I know a person who started the first 3 kids' name with the initials of her former boy friend in correct order. What is the odds of this happening by accident?

*****

(1/26)*(1/26)*(1/26); or,

(0.038%)*(0.038%)*(0.038%);

0.00005%, which is

1 in (roughly) 17,500

*****

That's mathematics; let's put the results in context.

The probability that two randomly selected people have different initials is

17,575/17,576

or

99.9%

On that basis, it's reasonable - mathematically - to assert that the unique selection of initials you've described is not consistent with randomness.

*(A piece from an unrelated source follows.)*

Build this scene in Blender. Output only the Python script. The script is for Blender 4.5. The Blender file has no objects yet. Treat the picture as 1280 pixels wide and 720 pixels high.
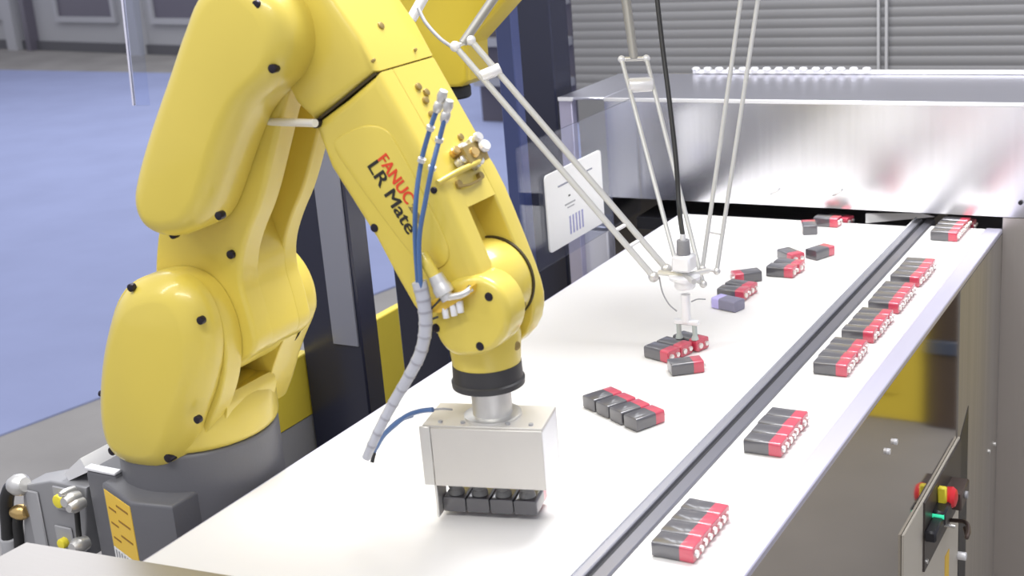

However, let's continue this thought process to get a greater feel for the significance of the numbers. As we introduce additional individuals, we get a progressive, factorial situation in which the probability that each subsequent individual's initials are not the same as any other's is calculated by

1*(17575/17576)*(17574/17576)*(17573/17576)...

If you continue this calculation until you reach an arbitrary benchmark - I'd pick 50% - you can make a more appropriate, while still subjective, conclusion about the consistency between the observed event and randomness. You will, at that point, have reached the number of people at which there is a 50/50 chance that two will have the same initials.

Compare that number with...

(a) the number of people that the individual who chose those initials might be expected to know;
(b) the number of people residing in that person's state;
(c) the number of people in America;

...and so on, and you'll get a qualitative, if subjective, sense of how deep in the tails you are.